Y aquí vuelve a surgir Paul Valéry, y vuelven a surgir todos los artistas del mundo: con su protesta silenciosa y su triste gesto de incomprendidos. Porque lo único que el escultor buscaba era hacer algo que no existiera en la Naturaleza. Yo me asombro del enorme parecido que la sillería del Coro de la Catedral de Sigüenza tiene con los cuadros de Picasso, los poemas de Alberti y las fugas de Bach, tan modernas siempre. Todo ese amasijo de arte lleva un anhelo común. Una pregunta lanzada al viento, con el acento desgarrador de ser que busca algo y no sabe exactamente qué es, y no sabe donde se encuentra.

Aunque el comienzo de la Sillería del Coro seguntino data del siglo XV, y no se vio terminado totalmente hasta un siglo después, cuadra completamente en el círculo del arte abstracto. Ya sólo este detalle es capaz emocionar al buen contemplador de obras de arte. Y más concretamente en nuestra provincia. Ver cómo hace quinientos años los hombres eran en todo (en todo lo verdaderamente humano, como es el arte y el pensamiento) iguales a nosotros, nos hace pensar en el férreo material de que nuestras almas están compuestas.

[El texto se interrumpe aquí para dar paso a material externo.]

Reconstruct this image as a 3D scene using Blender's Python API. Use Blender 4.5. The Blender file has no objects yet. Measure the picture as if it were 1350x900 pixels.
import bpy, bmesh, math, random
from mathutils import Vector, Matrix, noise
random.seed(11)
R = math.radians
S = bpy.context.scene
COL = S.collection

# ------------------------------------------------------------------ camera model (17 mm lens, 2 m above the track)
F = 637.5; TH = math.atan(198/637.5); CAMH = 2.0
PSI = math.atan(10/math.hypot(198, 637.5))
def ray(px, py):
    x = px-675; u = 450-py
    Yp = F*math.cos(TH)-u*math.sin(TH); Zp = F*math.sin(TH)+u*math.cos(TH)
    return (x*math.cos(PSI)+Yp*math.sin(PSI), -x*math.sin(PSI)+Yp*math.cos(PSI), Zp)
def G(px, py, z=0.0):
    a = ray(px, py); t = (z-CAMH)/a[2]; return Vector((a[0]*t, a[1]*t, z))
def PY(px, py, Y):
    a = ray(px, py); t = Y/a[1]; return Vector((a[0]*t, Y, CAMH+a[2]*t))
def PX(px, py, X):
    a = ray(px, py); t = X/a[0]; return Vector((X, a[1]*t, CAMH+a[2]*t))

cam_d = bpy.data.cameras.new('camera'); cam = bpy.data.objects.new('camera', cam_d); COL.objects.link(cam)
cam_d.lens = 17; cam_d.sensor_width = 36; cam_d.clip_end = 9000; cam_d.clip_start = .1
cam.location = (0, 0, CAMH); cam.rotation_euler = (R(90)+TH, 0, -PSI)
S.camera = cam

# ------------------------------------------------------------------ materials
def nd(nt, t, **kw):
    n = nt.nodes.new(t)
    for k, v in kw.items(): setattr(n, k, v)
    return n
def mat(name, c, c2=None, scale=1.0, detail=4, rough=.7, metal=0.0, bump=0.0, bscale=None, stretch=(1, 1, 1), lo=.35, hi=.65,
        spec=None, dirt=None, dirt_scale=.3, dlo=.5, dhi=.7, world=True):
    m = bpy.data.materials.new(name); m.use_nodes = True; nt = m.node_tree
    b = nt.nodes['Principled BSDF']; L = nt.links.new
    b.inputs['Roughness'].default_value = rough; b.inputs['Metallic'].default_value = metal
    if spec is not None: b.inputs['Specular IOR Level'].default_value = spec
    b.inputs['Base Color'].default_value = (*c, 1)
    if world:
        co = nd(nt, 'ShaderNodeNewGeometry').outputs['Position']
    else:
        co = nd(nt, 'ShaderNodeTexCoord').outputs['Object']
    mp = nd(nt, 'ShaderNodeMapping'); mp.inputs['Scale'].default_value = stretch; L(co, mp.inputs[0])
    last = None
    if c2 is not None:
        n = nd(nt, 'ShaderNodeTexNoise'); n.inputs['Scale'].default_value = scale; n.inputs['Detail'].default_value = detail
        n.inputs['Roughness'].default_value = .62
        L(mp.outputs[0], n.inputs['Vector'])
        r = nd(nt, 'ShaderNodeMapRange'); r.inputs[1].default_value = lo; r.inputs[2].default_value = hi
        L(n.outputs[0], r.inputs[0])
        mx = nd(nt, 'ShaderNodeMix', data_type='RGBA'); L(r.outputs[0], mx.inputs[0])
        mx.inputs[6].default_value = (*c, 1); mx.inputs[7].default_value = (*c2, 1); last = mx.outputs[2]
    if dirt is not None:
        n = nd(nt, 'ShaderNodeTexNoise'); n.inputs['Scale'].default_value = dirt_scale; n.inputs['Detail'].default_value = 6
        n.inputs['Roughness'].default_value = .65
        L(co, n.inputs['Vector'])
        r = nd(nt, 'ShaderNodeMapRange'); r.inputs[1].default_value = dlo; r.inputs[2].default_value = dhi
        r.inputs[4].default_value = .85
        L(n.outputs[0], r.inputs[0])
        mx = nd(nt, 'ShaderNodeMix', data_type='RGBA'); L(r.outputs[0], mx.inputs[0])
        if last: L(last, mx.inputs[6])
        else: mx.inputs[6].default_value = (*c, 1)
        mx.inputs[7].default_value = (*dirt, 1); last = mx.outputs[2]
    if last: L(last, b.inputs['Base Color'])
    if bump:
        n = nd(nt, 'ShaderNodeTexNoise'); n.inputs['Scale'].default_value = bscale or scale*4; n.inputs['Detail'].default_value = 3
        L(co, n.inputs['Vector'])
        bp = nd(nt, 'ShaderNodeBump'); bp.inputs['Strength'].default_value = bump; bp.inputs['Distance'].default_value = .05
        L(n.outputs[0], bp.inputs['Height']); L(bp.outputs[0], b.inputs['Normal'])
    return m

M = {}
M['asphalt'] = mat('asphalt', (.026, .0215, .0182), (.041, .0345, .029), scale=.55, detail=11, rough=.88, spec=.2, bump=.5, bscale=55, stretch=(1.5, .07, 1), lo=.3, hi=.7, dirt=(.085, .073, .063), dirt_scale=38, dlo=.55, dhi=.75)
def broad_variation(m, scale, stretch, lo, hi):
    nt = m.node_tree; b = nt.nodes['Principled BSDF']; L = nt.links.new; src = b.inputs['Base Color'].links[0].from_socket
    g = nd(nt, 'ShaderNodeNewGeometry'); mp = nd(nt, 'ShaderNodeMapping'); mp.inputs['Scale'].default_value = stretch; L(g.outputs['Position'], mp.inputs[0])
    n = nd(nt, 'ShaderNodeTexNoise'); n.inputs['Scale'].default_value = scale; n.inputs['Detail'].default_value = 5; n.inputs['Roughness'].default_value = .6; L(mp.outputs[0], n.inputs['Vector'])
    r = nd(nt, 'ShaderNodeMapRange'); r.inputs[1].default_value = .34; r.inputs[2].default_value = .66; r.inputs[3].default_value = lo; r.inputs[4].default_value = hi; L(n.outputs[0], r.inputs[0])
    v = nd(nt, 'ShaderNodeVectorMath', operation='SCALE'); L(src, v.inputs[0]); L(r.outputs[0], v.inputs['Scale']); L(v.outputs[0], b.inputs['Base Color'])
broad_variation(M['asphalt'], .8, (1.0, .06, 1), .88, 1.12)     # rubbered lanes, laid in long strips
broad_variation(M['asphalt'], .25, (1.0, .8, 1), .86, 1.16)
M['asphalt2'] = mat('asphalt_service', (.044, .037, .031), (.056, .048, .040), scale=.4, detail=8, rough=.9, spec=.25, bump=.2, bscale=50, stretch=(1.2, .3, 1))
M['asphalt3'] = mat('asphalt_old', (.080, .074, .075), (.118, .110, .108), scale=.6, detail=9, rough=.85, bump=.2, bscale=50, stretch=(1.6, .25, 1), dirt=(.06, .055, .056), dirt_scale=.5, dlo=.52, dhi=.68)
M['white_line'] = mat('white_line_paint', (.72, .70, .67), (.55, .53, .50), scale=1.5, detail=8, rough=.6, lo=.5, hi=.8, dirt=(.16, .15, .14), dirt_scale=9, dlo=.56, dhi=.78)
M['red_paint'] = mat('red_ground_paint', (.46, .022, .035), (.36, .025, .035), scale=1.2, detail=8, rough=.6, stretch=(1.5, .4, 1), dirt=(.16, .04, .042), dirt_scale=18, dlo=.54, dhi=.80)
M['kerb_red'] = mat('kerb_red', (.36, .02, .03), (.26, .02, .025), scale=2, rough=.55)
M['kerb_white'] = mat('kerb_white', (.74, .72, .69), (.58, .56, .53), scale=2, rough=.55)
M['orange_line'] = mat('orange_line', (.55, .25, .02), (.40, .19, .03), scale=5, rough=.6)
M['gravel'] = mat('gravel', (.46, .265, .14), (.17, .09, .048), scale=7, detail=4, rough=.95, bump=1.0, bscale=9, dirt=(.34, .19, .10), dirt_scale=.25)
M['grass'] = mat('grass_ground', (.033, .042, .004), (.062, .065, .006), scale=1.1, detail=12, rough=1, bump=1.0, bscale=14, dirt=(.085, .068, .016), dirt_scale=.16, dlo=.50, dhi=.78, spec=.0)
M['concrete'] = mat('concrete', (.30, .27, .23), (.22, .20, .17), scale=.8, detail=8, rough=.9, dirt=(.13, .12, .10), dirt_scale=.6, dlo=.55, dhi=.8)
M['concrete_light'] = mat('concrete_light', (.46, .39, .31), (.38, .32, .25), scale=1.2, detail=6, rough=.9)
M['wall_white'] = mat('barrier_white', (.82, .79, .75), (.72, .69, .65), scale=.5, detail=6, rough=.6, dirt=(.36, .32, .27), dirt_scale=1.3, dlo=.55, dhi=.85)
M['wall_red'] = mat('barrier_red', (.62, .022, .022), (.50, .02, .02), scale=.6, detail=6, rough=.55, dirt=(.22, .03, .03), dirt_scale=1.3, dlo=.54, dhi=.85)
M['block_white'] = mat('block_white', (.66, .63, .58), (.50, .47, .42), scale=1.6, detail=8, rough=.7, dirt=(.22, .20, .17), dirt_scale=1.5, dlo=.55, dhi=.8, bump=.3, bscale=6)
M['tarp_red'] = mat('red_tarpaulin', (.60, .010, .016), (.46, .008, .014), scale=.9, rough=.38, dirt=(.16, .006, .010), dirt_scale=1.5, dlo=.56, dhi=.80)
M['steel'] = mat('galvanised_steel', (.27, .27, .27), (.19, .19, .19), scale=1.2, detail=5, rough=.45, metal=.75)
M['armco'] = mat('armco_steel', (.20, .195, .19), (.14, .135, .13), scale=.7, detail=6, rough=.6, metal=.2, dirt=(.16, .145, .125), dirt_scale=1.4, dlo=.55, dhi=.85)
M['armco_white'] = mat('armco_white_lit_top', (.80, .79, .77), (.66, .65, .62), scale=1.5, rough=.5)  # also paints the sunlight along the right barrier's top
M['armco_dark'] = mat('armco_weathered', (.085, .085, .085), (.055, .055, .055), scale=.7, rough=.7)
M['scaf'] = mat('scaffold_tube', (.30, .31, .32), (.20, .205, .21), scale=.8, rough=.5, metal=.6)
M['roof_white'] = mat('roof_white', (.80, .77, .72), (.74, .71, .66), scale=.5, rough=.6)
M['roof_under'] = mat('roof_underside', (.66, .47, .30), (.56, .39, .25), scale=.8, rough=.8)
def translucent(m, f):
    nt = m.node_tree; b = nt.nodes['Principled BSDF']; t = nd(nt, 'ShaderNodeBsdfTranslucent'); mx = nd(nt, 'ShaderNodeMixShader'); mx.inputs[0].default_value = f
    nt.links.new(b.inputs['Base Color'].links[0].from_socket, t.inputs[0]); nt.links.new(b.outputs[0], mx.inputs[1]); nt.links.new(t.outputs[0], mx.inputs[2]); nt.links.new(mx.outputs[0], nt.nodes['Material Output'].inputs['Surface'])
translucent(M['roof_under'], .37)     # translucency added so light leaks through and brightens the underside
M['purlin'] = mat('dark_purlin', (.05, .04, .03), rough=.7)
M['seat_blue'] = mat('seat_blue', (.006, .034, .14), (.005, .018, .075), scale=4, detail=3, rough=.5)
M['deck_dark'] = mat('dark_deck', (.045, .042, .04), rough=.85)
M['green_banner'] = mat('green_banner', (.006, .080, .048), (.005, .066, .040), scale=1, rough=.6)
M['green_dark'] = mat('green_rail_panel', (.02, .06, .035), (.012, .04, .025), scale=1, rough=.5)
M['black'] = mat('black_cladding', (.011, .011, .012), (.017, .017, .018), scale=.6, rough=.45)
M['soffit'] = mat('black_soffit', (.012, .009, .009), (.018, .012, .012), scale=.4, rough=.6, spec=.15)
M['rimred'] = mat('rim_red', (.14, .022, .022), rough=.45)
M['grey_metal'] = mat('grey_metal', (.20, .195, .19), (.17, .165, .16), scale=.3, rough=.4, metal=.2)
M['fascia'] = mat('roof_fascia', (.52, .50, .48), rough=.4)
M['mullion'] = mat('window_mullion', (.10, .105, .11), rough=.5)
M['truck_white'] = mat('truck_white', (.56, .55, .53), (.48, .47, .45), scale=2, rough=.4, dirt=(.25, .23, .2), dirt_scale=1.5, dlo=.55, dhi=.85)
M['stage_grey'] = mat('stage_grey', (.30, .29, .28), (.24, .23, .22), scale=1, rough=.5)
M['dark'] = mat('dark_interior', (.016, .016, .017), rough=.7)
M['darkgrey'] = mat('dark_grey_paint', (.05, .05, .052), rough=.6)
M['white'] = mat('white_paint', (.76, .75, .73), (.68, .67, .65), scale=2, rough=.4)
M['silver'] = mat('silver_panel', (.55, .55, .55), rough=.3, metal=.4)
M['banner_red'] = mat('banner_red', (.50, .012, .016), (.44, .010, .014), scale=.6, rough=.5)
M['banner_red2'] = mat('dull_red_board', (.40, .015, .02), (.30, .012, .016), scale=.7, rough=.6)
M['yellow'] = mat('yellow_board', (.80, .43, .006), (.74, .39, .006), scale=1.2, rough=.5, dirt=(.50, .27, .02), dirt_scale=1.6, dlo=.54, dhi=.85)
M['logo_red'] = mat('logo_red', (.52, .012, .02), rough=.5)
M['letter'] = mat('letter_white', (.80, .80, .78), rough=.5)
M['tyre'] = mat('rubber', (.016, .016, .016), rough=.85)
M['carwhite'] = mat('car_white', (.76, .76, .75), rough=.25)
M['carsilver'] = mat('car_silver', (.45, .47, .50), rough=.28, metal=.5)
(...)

Pero debo terminar estas disgresiones. Como siempre que se trata de algo relacionado con la provincia de Guadalajara, yo sólo quiero hacer de catapulta para que llegues al lugar donde encontrarás unas partículas de espíritu divino y humano confundidas; donde el latir eterno del hombre se muestra en toda la grandeza que cabe; donde el soplo constante de Dios se extiende, se eleva, y estalla en mil colores y sonidos. Arte y paisaje en la provincia de Guadalajara, que como una partitura musical olvidada en un rincón, espera la mano y la boca que hagan surgir su melodía, y el oído que, escuchándola, comprenda, que bajo las formas aparentemente vacías de luna arte «raro» y un paisaje «soso», se encuentra siempre el mismo misterio y las mismas ansias que han movido al hombre a ‘lo largo de los siglos.